Darkly Dreaming Dexter

Everyone has watched the TV show, and basically everyone was disappointed by the ending, but I feel as if the book avoids that criticism. Well, the first one does, anyway. While it is unnecessarily edgy at times, the portrayal of Dexter here is far more playful and sarcastic than in the adaptation, leading to an overall entertaining experience– even if you get the feeling throughout the book that what you’re reading is completely unbelievable. Although the novel has some interesting social commentary, the writing quality feels almost like young adult fiction at times in its simplicity (which I’d usually avoid), making this a guilty pleasure for me.

Jack Oxford

Arkham Asylum: A Serious House on Serious Earth

If I were to write, in an academic paper, that Batman has just as much literary significance as Jane Eyre, chances are I would be laughed at. Yet, Morrison’s ‘Arkham Asylum: A Serious House on Serious Earth’ is an exemplary piece of literature that shows even the superhero-genre can be ‘literary’. 

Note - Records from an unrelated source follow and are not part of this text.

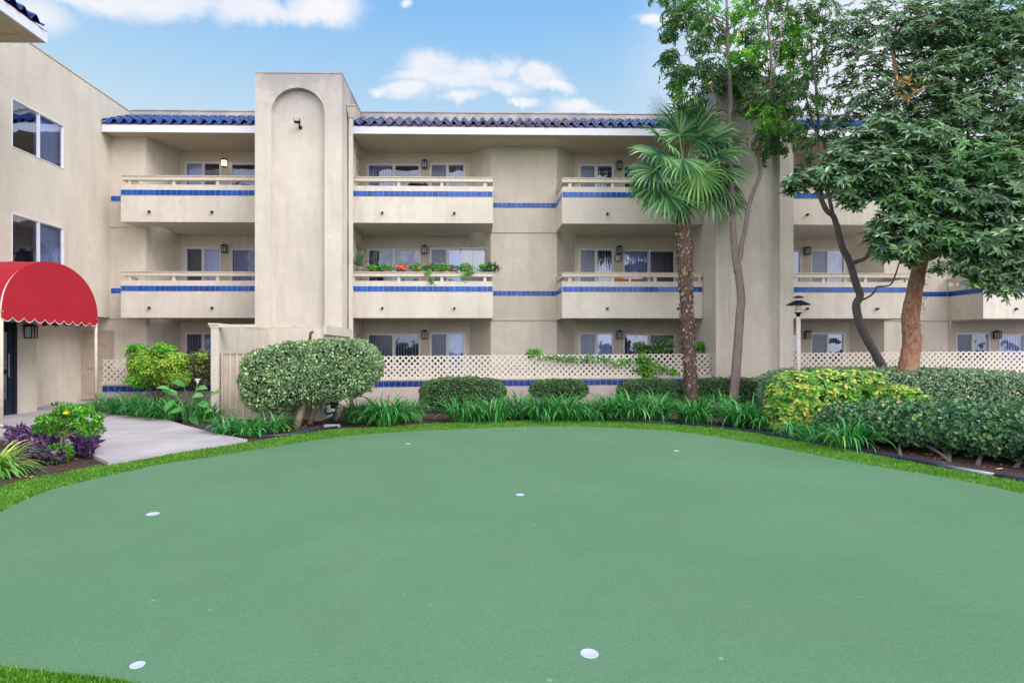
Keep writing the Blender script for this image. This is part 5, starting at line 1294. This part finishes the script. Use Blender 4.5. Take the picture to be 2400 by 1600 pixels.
def frondplant(label, px_, py_, Y, n, L, name='patio_palm'):
    c = np.array(AT(px_, py_, Y)); o = thing(name, (c[0], Y, 0), label, 'potted palm')
    mb = MB(); st = MB(); st.tube([(c[0], Y, 0), tuple(c)], .02, 6)
    for i in range(n):
        a = random.uniform(0, 2 * PI); e = random.uniform(.2, 1.2); p = Vector(c); pts = [p.copy()]
        for q in range(6):
            ee = e - 1.6 * (q / 6) ** 1.3; p = p + Vector((math.cos(a) * math.cos(ee), math.sin(a) * .4 * math.cos(ee), math.sin(ee))) * L / 6; pts.append(p.copy())
        st.tube(pts, .006, 4)
        for q in range(1, 7):
            for sgn in (-1, 1):
                for h in (0, .5):
                    b = pts[q - 1].lerp(pts[q], h) if h else pts[q]
                    dd_ = (pts[q] - pts[q - 1]).normalized(); sd2 = dd_.cross(Vector((0, -1, .3))).normalized() * sgn
                    D = dd_ * .7 + sd2 + Vector((0, 0, -.3)); mb.bulk(leaves(np.array([b]), np.array([D]), np.array([[0, -.5, .8]]), .15, .022, .2, .3), LF, 0)
    mb.build('foliage', 'l_bright', o); st.build('stem', 'l_calla', o)
frondplant('small feathery palm showing above the lattice right of the palm trunk', 1640, 822, 16.9, 11, .45)
frondplant('small feathery plant peeking over the lattice under the central bay', 1252, 832, 16.6, 8, .2, 'patio_fern')

# ------------------------------------------------------------------ fan palm
PY = 15.4
o = thing('fan_palm', (AT(1620, 955, PY)[0], PY, 0), 'tall fan palm with shaggy brown trunk in front of the right balconies', 'palm tree')
tp = [AT(x, y, PY) for x, y in ((1622, 959), (1621, 940), (1619, 900), (1616, 850), (1613, 800), (1611, 740), (1607, 680), (1604, 620), (1600, 560), (1598, 510), (1598, 470))]
tr = [.19, .175, .165, .16, .16, .165, .17, .175, .19, .205, .17]
mb = MB(); mb.tube(tp, tr, 16, jitter=.05)
for i in range(1150):     # old leaf bases
    u = random.random() ** .8 * (len(tp) - 1.01); k = int(u); f_ = u - k; p = Vector(tp[k]).lerp(Vector(tp[k + 1]), f_); r_ = tr[k] * (1 - f_) + tr[k + 1] * f_
    a = random.uniform(0, 2 * PI); out = Vector((math.cos(a), math.sin(a), 0)); b = p + out * r_ * .95; s_ = random.uniform(.6, 1.3)
    D = (out * random.uniform(.15, .55) + Vector((random.uniform(-.35, .35), 0, random.choice((1, 1, -1))))).normalized()
    V = leaves(np.array([b]), np.array([D]), np.array([out]), .10 * s_, .045 * s_, .3, -.1); mb.bulk(V, LF, 1)
mb.build('trunk', ['palmtrunk', 'palmchip'], o)
hub = Vector(AT(1602, 440, PY))
def fan(x, y, ang, Lb, dy=0.0, face=.6, mat='l_palm', open_=2.0, thin=1.0):
    c = Vector(AT(x, y, PY + dy)); a = R(ang)
    ax = Vector((math.cos(a), random.uniform(-.35, .1), math.sin(a))).normalized()
    nor = Vector((random.uniform(-.3, .3), -face, 1 - face * .6)); nor = (nor - ax * nor.dot(ax)).normalized(); side = ax.cross(nor).normalized()
    mb = MB(); h0 = hub + Vector((random.uniform(-.06, .06), random.uniform(-.06, .06), random.uniform(-.12, .22)))
    mb.tube([h0, h0.lerp(c, .5) + Vector((0, 0, .09)), c], [.024, .016, .011], 6, 1)
    n = 25; angs = np.linspace(-open_, open_, n); V = []; g = Vector((0, 0, -1)); lf = random.uniform(.36, .5); dr = random.uniform(.25, .6)
    for j, b_ in enumerate(angs):
        Lr = Lb * (1 - .20 * (abs(b_) / open_) ** 2) * random.uniform(.92, 1.06)
        d = (ax * math.cos(b_) + side * math.sin(b_) + nor * (.10 + .12 * math.cos(b_ * 1.5))).normalized()
        w = 2 * open_ / n * Lr * lf * .52 * thin; sv_ = d.cross(nor).normalized(); pl = nor * (w * .9)
        dd1 = (d + g * .10).normalized(); dd2 = (d + g * random.uniform(dr, dr + .5)).normalized()
        a0 = c + d * .01; b0 = c + d * Lr * lf; c0 = b0 + dd1 * Lr * (.72 - lf); e0 = c0 + dd2 * Lr * .30
        V.append([a0 + sv_ * .003, a0 - sv_ * .003, b0 + sv_ * w + pl, b0, b0 - sv_ * w + pl, c0 + sv_ * w * .85 + pl * .7, c0, c0 - sv_ * w * .85 + pl * .7, e0])
    V = np.array([[tuple(q) for q in r_] for r_ in V])
    mb.bulk(V, [(0, 2, 3), (0, 3, 1), (1, 3, 4), (2, 5, 6, 3), (3, 6, 7, 4), (5, 8, 6), (6, 8, 7)], 0); mb.build('frond', [mat, 'l_palmY'], o)
fan(1556, 296, 118, 1.05, .2, .6, 'l_palm', 1.25, .42)
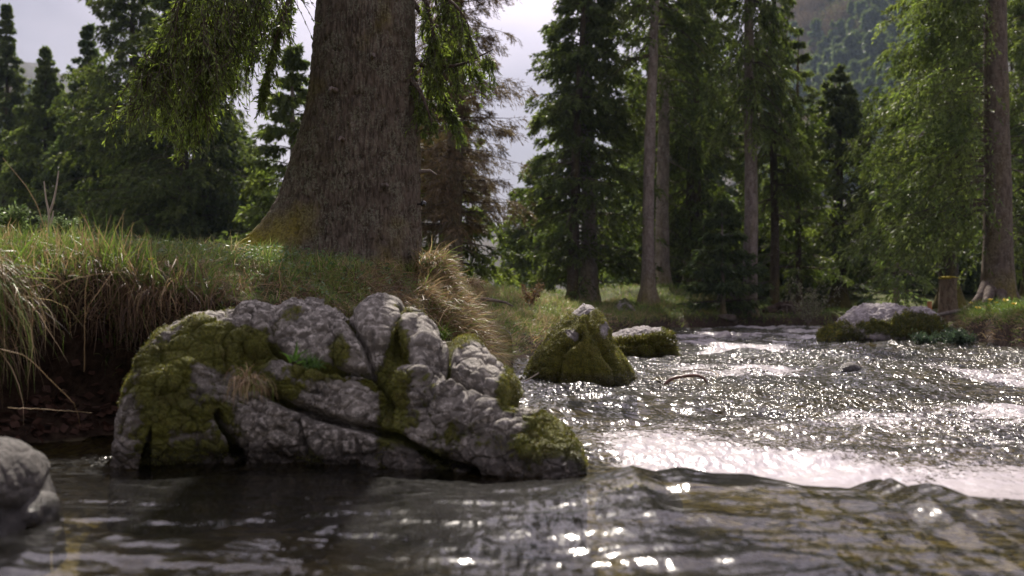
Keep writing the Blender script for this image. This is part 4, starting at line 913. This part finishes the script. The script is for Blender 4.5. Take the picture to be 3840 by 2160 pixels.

It begins as a typical Batman story would: the inmates, under the Joker, have overtaken the asylum and are demanding Batman. Soon, however, it devolves into a paranoid exploration of madness and Jungian psychology, with Batman’s villains representing our unconscious fears and psychoses, while subtextually positing the argument (bastardising Larkin’s beliefs towards churches set out in ‘Church Going’, from which the title is derived) that madness will always underlie each of our ‘sane’ psyches. All this is complemented by McKean’s grotesquely beautiful artwork, which feels like it’s pulled out of a surrealist nightmare. 

This is not your typical Batman story: this is a story about what makes the human race disturbing. This is a story about the things that we like to bury away in asylums and call ‘mad’ but may, in fact, be lurking closer to each of us than we would like to admit.